Schools usually open about three weeks after the New Year’s Day, and continue till the middle of the twelfth month with but a few holidays sprinkled in. However, if the teacher be a candidate for a literary degree, usually a vacation of about six weeks is enjoyed by the pupils in summer. During the New Year festival, a month is given over to fun and relaxation. Unlike the boys and girls of America, Chinese pupils have no Saturdays as holidays, no Sundays as rest-days. School is in session daily from six to ten A. M., at which time all go home to breakfast. At eleven A. M., all assemble again. At one P. M. a recess of about an hour is granted to the pupils to get lunch. From two P. M. to four is held the afternoon session. This of course is only approximate, as no teacher is bound to a fixed regularity. He is at liberty to regulate his hours as he chooses. At four P. M. the school closes for the day.

Schools are held either in a private house or in the hall of a temple. The ancestral temples which contain the tablets of deceased ancestors are usually selected for schools, because they are of no other use and because they are more or less secluded, and are generally spacious. In a large hall, open on one side towards a court, and having high ceilings supported by lofty pillars, besides the brick walls, you may see in the upper right-hand corner a square wooden table, behind which is the wooden chair; this is the throne of his majesty—the schoolmaster. On this table are placed the writing materials, consisting of brushes, India ink, and ink-wells made of slate. After pouring a little water in one of these wells, the cake of ink is rubbed in it until it reaches a certain thickness when the ink is ready to be used. The brushes are held as a painter’s brushes are.
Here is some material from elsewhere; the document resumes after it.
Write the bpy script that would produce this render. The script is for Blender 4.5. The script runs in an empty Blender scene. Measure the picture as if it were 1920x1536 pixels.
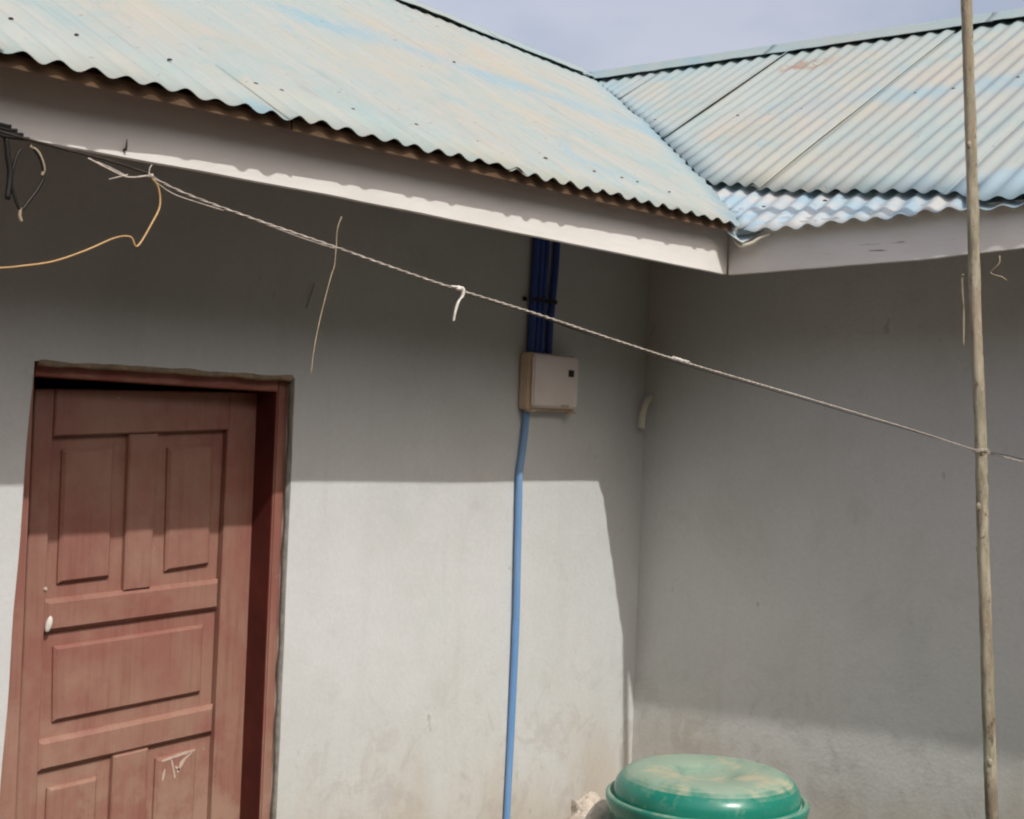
import bpy, bmesh, math, random
from mathutils import Vector, noise

S = bpy.context.scene
COL = S.collection
random.seed(7)

# ------------------------------------------------------------------ camera
YAW, PITCH, ROLL = 0.86858, 0.0103, 0.03954
fwd = Vector((math.sin(YAW) * math.cos(PITCH), math.cos(YAW) * math.cos(PITCH), math.sin(PITCH)))
rgt = Vector((math.cos(YAW), -math.sin(YAW), 0.0))
up = rgt.cross(fwd)
r2 = math.cos(ROLL) * rgt + math.sin(ROLL) * up
u2 = -math.sin(ROLL) * rgt + math.cos(ROLL) * up
cam_data = bpy.data.cameras.new('camera')
cam = bpy.data.objects.new('camera', cam_data)
COL.objects.link(cam)
from mathutils import Matrix
m = Matrix(((r2.x, u2.x, -fwd.x), (r2.y, u2.y, -fwd.y), (r2.z, u2.z, -fwd.z))).to_4x4()
m.translation = Vector((-4.5273, -3.17455, 1.6))
cam.matrix_world = m
cam_data.sensor_width = 36.0
cam_data.sensor_fit = 'HORIZONTAL'
cam_data.lens = 36.0 * 2740.56 / 1920.0
cam_data.clip_start = 0.05
cam_data.clip_end = 2000.0
S.camera = cam

# ------------------------------------------------------------------ sky, sun, exposure
SUN_DIR = Vector((0.331, 1.0, -1.1266)).normalized()          # the way the light travels
world = bpy.data.worlds.new('World')
S.world = world
world.use_nodes = True
wn, wl = world.node_tree.nodes, world.node_tree.links
wn.clear()
wout = wn.new('ShaderNodeOutputWorld')
bg_sky = wn.new('ShaderNodeBackground')
bg_cloud = wn.new('ShaderNodeBackground')
mixs = wn.new('ShaderNodeMixShader')
sky = wn.new('ShaderNodeTexSky')
sky.sky_type = 'NISHITA'
sky.sun_disc = False
sky.sun_elevation = math.radians(46.9)
sky.sun_rotation = math.radians(198.3)
sky.dust_density = 5.0
sky.air_density = 1.4
wl.new(sky.outputs[0], bg_sky.inputs[0])
bg_sky.inputs[1].default_value = 0.15
tc = wn.new('ShaderNodeTexCoord')
mp = wn.new('ShaderNodeMapping')
mp.inputs['Scale'].default_value = (1.0, 1.0, 2.2)
cn = wn.new('ShaderNodeTexNoise')
cn.inputs['Scale'].default_value = 4.5
cn.inputs['Detail'].default_value = 5.0
cr = wn.new('ShaderNodeValToRGB')
cr.color_ramp.elements[0].position = 0.40
cr.color_ramp.elements[0].color = (0.44, 0.36, 0.46, 1)
cr.color_ramp.elements[1].position = 0.60
cr.color_ramp.elements[1].color = (0.72, 0.60, 0.64, 1)
wl.new(tc.outputs['Generated'], mp.inputs[0])
wl.new(mp.outputs[0], cn.inputs[0])
wl.new(cn.outputs[0], cr.inputs[0])
wl.new(cr.outputs[0], bg_cloud.inputs[0])
bg_cloud.inputs[1].default_value = 1.0
mixs.inputs[0].default_value = 0.36
wl.new(bg_sky.outputs[0], mixs.inputs[1])
wl.new(bg_cloud.outputs[0], mixs.inputs[2])
wl.new(mixs.outputs[0], wout.inputs[0])

sd = bpy.data.lights.new('sun', 'SUN')
sd.energy = 2.12
sd.angle = math.radians(0.53)
sd.color = (1.0, 0.965, 0.915)
sun = bpy.data.objects.new('sun', sd)
COL.objects.link(sun)
sun.location = (-3, -8, 10)
sun.rotation_euler = SUN_DIR.to_track_quat('-Z', 'Y').to_euler()

S.view_settings.view_transform = 'Standard'
S.view_settings.look = 'None'
S.view_settings.exposure = 0.22
S.view_settings.gamma = 1.0
S.view_settings.use_curve_mapping = False
S.render.engine = 'CYCLES'
S.cycles.use_denoising = True
S.cycles.max_bounces = 8
S.cycles.filter_width = 2.1

# ------------------------------------------------------------------ materials
def lin(r, g, b):
    f = lambda c: (c / 255 / 12.92) if c / 255 <= 0.04045 else ((c / 255 + 0.055) / 1.055) ** 2.4
    return (f(r), f(g), f(b), 1.0)

class MatB:
    """small node-graph helper"""
    def __init__(self, name, rough=0.8, spec=0.3, metal=0.0):
        self.m = bpy.data.materials.new(name)
        self.m.use_nodes = True
        self.n = self.m.node_tree.nodes
        self.l = self.m.node_tree.links
        self.n.clear()
        self.out = self.n.new('ShaderNodeOutputMaterial')
        self.b = self.n.new('ShaderNodeBsdfPrincipled')
        self.b.inputs['Roughness'].default_value = rough
        self.b.inputs['Specular IOR Level'].default_value = spec
        self.b.inputs['Metallic'].default_value = metal
        self.l.new(self.b.outputs[0], self.out.inputs[0])
        self.tc = self.n.new('ShaderNodeTexCoord')
        self.xyz = None
    def coords(self, scale=(1, 1, 1), loc=(0, 0, 0)):
        mp = self.n.new('ShaderNodeMapping')
        mp.inputs['Scale'].default_value = scale
        mp.inputs['Location'].default_value = loc
        self.l.new(self.tc.outputs['Object'], mp.inputs[0])
        return mp.outputs[0]
    def noise(self, scale, detail=4, rough=0.55, stretch=(1, 1, 1), loc=(0, 0, 0), dist=0.0):
        t = self.n.new('ShaderNodeTexNoise')
        t.inputs['Scale'].default_value = scale
        t.inputs['Detail'].default_value = detail
        t.inputs['Roughness'].default_value = rough
        t.inputs['Distortion'].default_value = dist
        self.l.new(self.coords(stretch, loc), t.inputs[0])
        return t.outputs[0]
    def axis(self, k):
        if self.xyz is None:
            self.xyz = self.n.new('ShaderNodeSeparateXYZ')
            self.l.new(self.tc.outputs['Object'], self.xyz.inputs[0])
        return self.xyz.outputs[k]
    def ramp(self, src, a, b, smooth=True):
        t = self.n.new('ShaderNodeMapRange')
        t.interpolation_type = 'SMOOTHSTEP' if smooth else 'LINEAR'
        t.inputs['From Min'].default_value = a
        t.inputs['From Max'].default_value = b
        self.l.new(src, t.inputs['Value'])
        return t.outputs[0]
    def math(self, op, a, b=None):
        t = self.n.new('ShaderNodeMath')
        t.operation = op
        for i, v in enumerate((a, b)):
            if v is None: continue
            if isinstance(v, (int, float)): t.inputs[i].default_value = v
            else: self.l.new(v, t.inputs[i])
        return t.outputs[0]
    def mul(self, *a):
        r = a[0]
        for x in a[1:]: r = self.math('MULTIPLY', r, x)
        return r
    def mix(self, fac, a, b):
        t = self.n.new('ShaderNodeMix')
        t.data_type = 'RGBA'
        if isinstance(fac, (int, float)): t.inputs[0].default_value = fac
        else: self.l.new(fac, t.inputs[0])
        for sock, v in ((t.inputs[6], a), (t.inputs[7], b)):
            if isinstance(v, tuple): sock.default_value = v if len(v) == 4 else (*v, 1)
            else: self.l.new(v, sock)
        return t.outputs[2]
    def color(self, v):
        if isinstance(v, tuple): self.b.inputs['Base Color'].default_value = v if len(v) == 4 else (*v, 1)
        else: self.l.new(v, self.b.inputs['Base Color'])
    def rough(self, v):
        self.l.new(v, self.b.inputs['Roughness'])
    def bump(self, h, strength=0.3, dist=0.01, prev=None):
        t = self.n.new('ShaderNodeBump')
        t.inputs['Strength'].default_value = strength
        t.inputs['Distance'].default_value = dist
        self.l.new(h, t.inputs['Height'])
        if prev is not None: self.l.new(prev, t.inputs['Normal'])
        self.l.new(t.outputs[0], self.b.inputs['Normal'])
        return t.outputs[0]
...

In conspicuous view are the articles for inflicting punishment; a wooden ruler to be applied to the head of the offender and sometimes to the hands, also a rattan stick for the body. Flogging with this stick is the heaviest punishment allowed; for slight offences the ruler is used upon the palms, and for reciting poorly—upon the head.

The room at large is occupied by the tables and stools of the pupils, chairs being reserved for superiors. The pupils sit either facing the teacher, or at right angles to him. Their tables are oblong in form and if much used will show the carving habits and talents of their occupants. The pupils are all of one sex usually, for girls seldom attend other schools than those kept in the family, and then only up to eleven or twelve years of age. They are taught the same lessons as their brothers.

The boys range all the way from six or seven, up to sixteen or seventeen years of age, in an ordinary school; for there is no such thing as organizing them into classes and divisions; each one is studying for himself. Still there are schools in which all the pupils are advanced; and there are others which have none but beginners. But they are rare.

I began to go to school at six. I studied first the three primers: the Trimetrical Classic, the Thousand-words Classic, and the Incentive to Study. They were in rhyme and metre, and you might think they were easy on that account. But no! they were hard. There being no alphabet in the Chinese language, each word had to be learned by itself. At first all that was required of me was to learn the name of the character, and to recognize it again. Writing was learned by copying from a form written by the teacher; the form being laid under the thin paper on which the copying was to be done. The thing I had to do was to make all the strokes exactly as the teacher had made them. It is a very tedious operation.

I finished the three primers in about a year, not knowing what I really was studying. The spoken language of China has outgrown the written; that is, we no longer speak as we write. The difference is like that between the English of to-day and that of Chaucer’s time.

I then took up the Great Learning, written by a disciple of Confucius; and then the Doctrine of the Mean, by the grandson of Confucius. These text-books are rather hard to understand sometimes, even in the hands of older folks; for they are treatises on learning and philosophy. I then passed on to the Life and Sayings of Confucius, known as the Confucian Analects to the American scholars. These books were to be followed by the Life and Sayings of Mencius, and the Five Kings—five classics, consisting of books of history, divination, universal etiquette, odes and the Spring and Autumn, “a brief and abstract chronicle of the times” by Confucius.

I had to learn all my lessons by rote; commit them to memory for recitation the day following. We read from the top right-hand corner downwards, and then begin at the top with the next line, and so on. Moreover, we begin to read from what seems to you the end of the book. All studying must be done aloud. The louder you speak, or shriek, the more credit you get as a student. It is the only way by which Chinese teachers make sure that their pupils are not thinking of something else, or are not playing under the desks.

Now, let me take you into the school where I struggled with the Chinese written language for three years. Oh! those hard characters which refused to yield their meaning to me. But I gradually learned to make and to recognize their forms as well as their names. This school was in the ancestral hall of my clan and was like the one I have described. There were about a dozen of us youngsters placed for the time being under the absolute sway of an old gentleman of threescore-and-six. He had all the outward marks of a scholar; and in addition, he was cross-eyed, which fact threw an element of uncertainty into our schemes of fun. For we used to like to “get ahead” of the old gentleman, and there were a few of us always ready for any lark.